Your instructions
Leave out all pictures. Return exactly the lines from the top of the material through the line containing "lattice window', wob=.002)".

-- begin Collected material --

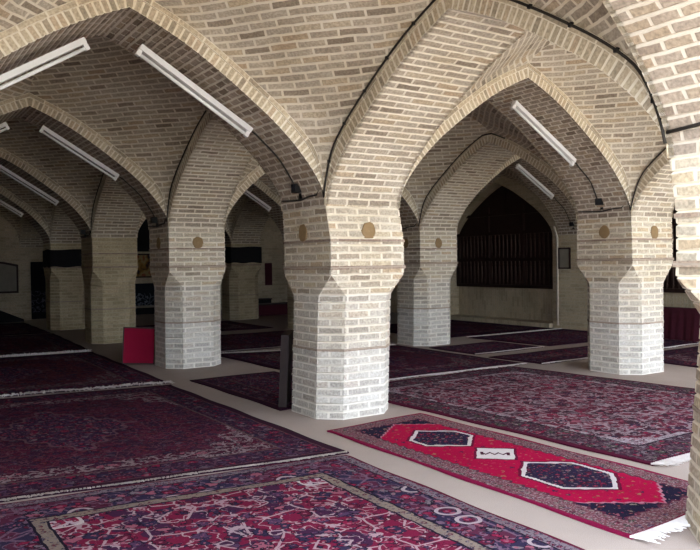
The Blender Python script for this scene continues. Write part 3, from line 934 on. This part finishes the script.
rug([(.78, 1.14), (3.62, 1.12), (3.62, 4.0), (.70, 4.78)], M_(rug_dark, 'plum back rug', f=1.1, pale=.6), 'dark plum rug behind the rose-grey rug, with white fringe along its near edge', [('n', .10), ('f', .06)])
rug([(-.50, .31), (.62, .47), (.62, 2.60), (-.53, 2.57)], M_(rug_dark, 'small dark red rug', f=1.0, field_col=(.10, .014, .025), pale=.5), 'small dark red rug just left of the central pier, under the leaning brown board', (), wob=.002)
rug([(.72, 4.98), (3.6, 4.98), (3.6, 7.6), (.75, 7.6)], M_(rug_dark, 'wine rug', f=1.1, pale=.4), 'dim wine rug seen between the red-board pier and the central pier', [('n', .05)], fmat=fringe_dim)
rug([(.8, 8.5), (3.6, 8.4), (3.6, 10.9), (.8, 10.9)], M_(rug_dark, 'grey plum rug', f=1.3, field_col=(.05, .025, .04)), 'greyish plum rug deep in the hall in front of the banner pier')
rug([(3.78, 2.25), (5.25, 2.28), (5.25, 3.38), (3.80, 3.36)], M_(rug_dark, 'dark red mat', f=1.1, field_col=(.10, .012, .025), pale=.3), 'small dark red rug in front of the pier before the lattice window', [('n', .05)], wob=.002)
rug([(3.78, .95), (7.7, 1.05), (7.7, 1.95), (3.72, 1.92)], M_(rug_dark, 'plum runner', f=1.1, pale=.6), 'narrow plum rug running from the right-hand front pier to the right wall', [('n', .06)], fmat=fringe_mat, wob=.002)
rug([(5.05, -1.3), (7.7, -1.2), (7.7, .86), (5.10, .76)], M_(rug_dark, 'violet grey rug', f=.9, field_col=(.06, .025, .05)), 'violet-grey rug behind the right-hand front pier, near the right edge', wob=.002)
rug([(5.45, 2.32), (7.85, 2.35), (7.9, 4.18), (5.35, 4.15)], M_(rug_dark, 'purple rug', f=1.15, pale=.5), 'purple rug on the floor below the framed notice', [('f', .06)], wob=.002)
rug([(4.9, 4.4), (7.85, 4.35), (7.8, 7.4), (4.85, 7.4)], M_(rug_dark, 'dark wine rug', f=1.0, pale=.4), 'dark wine rug under the lattice window', wob=.002)

# ------------------------------------------------------------------ boards
def board(M, w_, h, t, label, felt, edge):
    o = empty('prayer_board', M.to_translation())
    tag(o, label, 'board', 'boards leaning on piers')
    p = MB(); p.box(.012, w_ - .012, -.004, t - .006, .012, h - .012, M); p.build('panel', felt, o)
    for bx, nme in (((0, .016, -.008, t, 0, h), 0), ((w_ - .014, w_, -.008, t, 0, h), 0), ((.016, w_ - .014, -.008, t, h - .016, h), 0), ((.016, w_ - .014, -.002, t, 0, .014), 0)):
        e = MB(); e.box(*bx, M); e.build('frame_rail', edge, o)
    return o
Mr = Matrix.Translation((-.815, 4.42, .034)) @ Matrix.Rotation(math.radians(-14), 4, 'Z') @ Matrix.Rotation(math.radians(4), 4, 'Y') @ Matrix.Rotation(math.radians(-9), 4, 'X')
board(Mr, .44, .51, .03, 'bright red board leaning beside the pier left of centre', red_felt, dark_wood)
Md = Matrix.Translation((-.425, .345, .02)) @ Matrix.Rotation(math.radians(57), 4, 'Z') @ Matrix.Rotation(math.radians(3), 4, 'X')
board(Md, .5, .69, .07, 'dark brown board standing against the left side of the central pier', brown_board, brown_board)

# ------------------------------------------------------------------ things on the far walls and piers
def banner(u, v, z0, z1_, label):
    o = .418
    m = MB()
    path = [(u + o, v - .1), (u + o, v - o), (u - o, v - o), (u - o, v + o - .05)]
    rows = []
    pts = []
    for a, c_ in zip(path[:-1], path[1:]):
        for i in range(12):
            pts.append((a[0] + (c_[0] - a[0]) * i / 12, a[1] + (c_[1] - a[1]) * i / 12))
    pts.append(path[-1])
    G = [[(p[0], p[1], z0 + .012 * math.sin(i * .9)), (p[0] * 1.0, p[1], (z0 + z1_) / 2), (p[0], p[1], z1_ + .01 * math.sin(i * .5))] for i, p in enumerate(pts)]
    m.grid(G)
    ob = m.build('cloth_banner', dark_cloth)
    md = ob.modifiers.new('thick', 'SOLIDIFY'); md.thickness = .008; md.offset = 0
    tag(ob, label, 'banner', 'black banners tied round piers')
banner(0, 11.46, 1.38, 1.76, 'black banner round the top of the dim pier at far left')
banner(4.23, 11.46, 1.42, 1.82, 'black banner round the pier seen just left of the central one')

def marks_mat(name, base, mark, sc, th=.05, z0=.2, z1=.6):
    k = NT(name)
    geo = k.n('ShaderNodeNewGeometry').outputs['Position']
    n = k.noise(geo, sc, 2)[0]
    zz = k.sep(geo)[2]
    inside = k.m('MULTIPLY', k.m('GREATER_THAN', zz, z0), k.m('LESS_THAN', zz, z1))
    c = k.mix(k.m('MULTIPLY', inside, k.m('LESS_THAN', k.m('ABSOLUTE', k.m('SUBTRACT', n, .5)), th)), base, mark)
    return k.out(c, .9)
curt = marks_mat('black embroidered cloth', (.008, .008, .012), (.10, .10, .13), 9, .03, .2, .75)
m = MB(); m.box(-.15, .42, 14.86, 14.885, .02, 1.52); o = m.build('black_wall_sheet', curt)
tag(o, 'tall black embroidered cloth on the back wall at far left, beside the banner pier', 'wall hanging')
chalk = marks_mat('dark slate with scrawl', (.012, .016, .022), (.16, .18, .22), 7, .03, .2, .6)
o = empty('display_board', (2.8, 14.85, .1)); tag(o, 'dark board with pale scrawled marks behind the pier with the red board', 'board')
m = MB(); m.box(2.45, 3.3, 14.85, 14.88, .25, .88); m.build('panel', chalk, o)
m = MB(); m.box(2.42, 3.33, 14.84, 14.885, .20, .245); m.build('ledge', plaque_mat, o)
m = MB(); m.box(2.45, 3.3, 14.86, 14.885, .0, .19); m.build('skirt', dark_cloth, o)
# ochre picture
k = NT('ochre picture'); geo = k.n('ShaderNodeNewGeometry').outputs['Position']
pic = k.out(k.ramp(k.noise(geo, 5, 2)[0], [(.35, (.03, .02, .02)), (.45, (.28, .14, .03)), (.55, (.34, .26, .12)), (.65, (.25, .07, .03))]), .8)
o = empty('wall_picture', (2.8, 14.87, 1.1)); tag(o, 'ochre and orange picture on the back wall, in the gap left of the red-board pier', 'picture')
m = MB(); m.box(2.5, 3.2, 14.86, 14.88, 1.08, 1.68); m.build('print', pic, o)
for bx in ((2.46, 2.5, 1.04, 1.72), (3.2, 3.24, 1.04, 1.72), (2.5, 3.2, 1.04, 1.08), (2.5, 3.2, 1.68, 1.72)):
    m = MB(); m.box(bx[0], bx[1], 14.85, 14.885, bx[2], bx[3]); m.build('frame_rail', dark_wood, o)
m = MB(); pr = [(2.3, 1.78), (3.3, 1.78), (3.3, 2.4), (2.8, 3.1), (2.3, 2.4)]  # flat black sheet added in place of the dark arch opening
m.face([(a, 14.86, z) for a, z in pr]); m.face([(a, 14.885, z) for a, z in pr[::-1]])
for (a, z), (a2, z2) in zip(pr, pr[1:] + pr[:1]): m.face([(a, 14.86, z), (a, 14.885, z), (a2, 14.885, z2), (a2, 14.86, z2)])
tag(m.build('black_wall_sheet', dark_cloth), 'flat black sheet for the dark pointed arch opening above the ochre picture on the back wall', 'wall hanging')
# arched plaque at far left
def arched(name, a0, a1, z0, zt, y, mat, thick=.02):
    m = MB(); n = 14; pts = [(a0, z0), (a1, z0)]
    for i in range(n + 1):
        t = i / n; pts.append((a1 + (a0 - a1) * t, zt - .1 + .1 * math.sin(math.pi * t)))
    m.face([(a, y, z) for a, z in pts]); m.face([(a, y + thick, z) for a, z in pts[::-1]])
    for (a, z), (a2, z2) in zip(pts, pts[1:] + pts[:1]): m.face([(a, y, z), (a, y + thick, z), (a2, y + thick, z2), (a2, y, z2)])
    return m
o = empty('wall_plaque', (-1.1, 14.88, .73)); tag(o, 'grey arch-topped plaque on the back wall at the far left edge', 'plaque')
arched('rim', -1.75, -.45, .72, 1.55, 14.865, dark_wood, .03).build('rim', dark_wood, o)
arched('panel', -1.70, -.50, .77, 1.50, 14.85, plaque_mat, .02).build('panel', plaque_mat, o)
# wedge by the back wall
m = MB(); y0, y1 = 14.15, 14.55; pr = [(-2.4, .0), (-.45, .0), (-.45, .06), (-1.1, .36), (-2.4, .75)]
m.face([(a, y0, z + .014) for a, z in pr]); m.face([(a, y1, z + .014) for a, z in pr[::-1]])
for (a, z), (a2, z2) in zip(pr, pr[1:] + pr[:1]): m.face([(a, y0, z + .014), (a, y1, z + .014), (a2, y1, z2 + .014), (a2, y0, z2 + .014)])
tag(m.build('covered_bench', dark_cloth), 'low black sloping cloth-covered bench at the far left edge by the back wall', 'bench')
# deep middle: low chest, shelf, dark window poster, conduit
o = empty('low_chest', (5.3, 11.9, 0)); tag(o, 'low dark maroon chest beside the banner pier left of the central one', 'chest')
m = MB(); m.box(4.72, 5.95, 11.6, 12.1, .03, .30); m.build('body', maroon_cloth, o)
m = MB(); m.box(4.70, 5.97, 11.58, 12.12, .30, .33); m.build('lid', dark_wood, o)
for a in (4.75, 5.85):
    for c_ in (11.63, 12.02):
        m = MB(); m.box(a, a + .06, c_, c_ + .05, 0, .03); m.build('foot', dark_wood, o)
o = empty('wall_shelf', (6.3, 14.8, .1)); tag(o, 'black shelf low on the back wall, above the maroon chest', 'shelf')
m = MB(); m.box(5.9, 6.75, 14.6, 14.9, .28, .32); m.build('board', dark_wood, o)
m = MB(); m.box(5.92, 6.73, 14.62, 14.88, .12, .28); m.build('body', dark_cloth, o)
m = MB(); m.box(6.66, 6.9, 14.87, 14.895, .72, 1.41); tag(m.build('wall_poster', maroon_cloth), 'narrow dark red poster on the back wall just left of the central pier', 'poster')
m = MB(); m.tube([(6.2, 14.87, 1.7), (6.2, 14.87, .55)], .014, 6); tag(m.build('conduit', grey_plastic), 'thin grey conduit on the back wall left of the dark red poster', 'pipe')
# right wall: framed notice, pipe, cloth bench
o = empty('framed_notice', (8.05, 4.24, 1.42)); tag(o, 'small dark framed notice on the wall right of the lattice window', 'notice')
m = MB(); m.box(8.04, 8.055, 4.115, 4.365, 1.235, 1.615); m.build('sheet', plaque_mat, o)
for bx in ((4.09, 4.12, 1.21, 1.64), (4.36, 4.39, 1.21, 1.64), (4.12, 4.36, 1.21, 1.24), (4.12, 4.36, 1.61, 1.64)):
    m = MB(); m.box(8.03, 8.058, bx[0], bx[1], bx[2], bx[3]); m.build('frame_rail', dark_wood, o)
m = MB(); m.tube([(8.04, 4.42, .06), (8.04, 4.42, 1.85), (8.04, 4.46, 1.95), (8.04, 4.5, 2.08)], .022, 8)
tag(m.build('drain_pipe', plain('cream painted pipe', (.55, .5, .42), .5), None, True), 'thin pale pipe running up the right edge of the lattice window', 'pipe')
o = empty('draped_bench', (7.8, 1.5, 0)); tag(o, 'long bench draped in dark red cloth under the window near the right edge', 'bench')
m = MB(); ns = 60
prof = [(.0), (.25), (.5)]
G = []
for i in range(ns + 1):
    a = .2 + 2.3 * i / ns
    rip = .012 * math.sin(i * 1.7) + .008 * math.sin(i * .6)
    G.append([(7.82 + rip - .03, a, .004), (7.83 + rip, a, .3), (7.85, a, .53), (7.87, a, .545), (8.03, a, .545)])
m.grid(G); m.build('drape', maroon_cloth, o, True)
m = MB(); m.box(7.88, 8.03, .22, 2.48, .0, .53); m.build('seat_block', dark_wood, o)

-- end Collected material --

Result of this exercise
The Blender Python script for this scene continues. Write part 3, from line 934 on. This part finishes the script.
rug([(.78, 1.14), (3.62, 1.12), (3.62, 4.0), (.70, 4.78)], M_(rug_dark, 'plum back rug', f=1.1, pale=.6), 'dark plum rug behind the rose-grey rug, with white fringe along its near edge', [('n', .10), ('f', .06)])
rug([(-.50, .31), (.62, .47), (.62, 2.60), (-.53, 2.57)], M_(rug_dark, 'small dark red rug', f=1.0, field_col=(.10, .014, .025), pale=.5), 'small dark red rug just left of the central pier, under the leaning brown board', (), wob=.002)
rug([(.72, 4.98), (3.6, 4.98), (3.6, 7.6), (.75, 7.6)], M_(rug_dark, 'wine rug', f=1.1, pale=.4), 'dim wine rug seen between the red-board pier and the central pier', [('n', .05)], fmat=fringe_dim)
rug([(.8, 8.5), (3.6, 8.4), (3.6, 10.9), (.8, 10.9)], M_(rug_dark, 'grey plum rug', f=1.3, field_col=(.05, .025, .04)), 'greyish plum rug deep in the hall in front of the banner pier')
rug([(3.78, 2.25), (5.25, 2.28), (5.25, 3.38), (3.80, 3.36)], M_(rug_dark, 'dark red mat', f=1.1, field_col=(.10, .012, .025), pale=.3), 'small dark red rug in front of the pier before the lattice window', [('n', .05)], wob=.002)
rug([(3.78, .95), (7.7, 1.05), (7.7, 1.95), (3.72, 1.92)], M_(rug_dark, 'plum runner', f=1.1, pale=.6), 'narrow plum rug running from the right-hand front pier to the right wall', [('n', .06)], fmat=fringe_mat, wob=.002)
rug([(5.05, -1.3), (7.7, -1.2), (7.7, .86), (5.10, .76)], M_(rug_dark, 'violet grey rug', f=.9, field_col=(.06, .025, .05)), 'violet-grey rug behind the right-hand front pier, near the right edge', wob=.002)
rug([(5.45, 2.32), (7.85, 2.35), (7.9, 4.18), (5.35, 4.15)], M_(rug_dark, 'purple rug', f=1.15, pale=.5), 'purple rug on the floor below the framed notice', [('f', .06)], wob=.002)
rug([(4.9, 4.4), (7.85, 4.35), (7.8, 7.4), (4.85, 7.4)], M_(rug_dark, 'dark wine rug', f=1.0, pale=.4), 'dark wine rug under the lattice window', wob=.002)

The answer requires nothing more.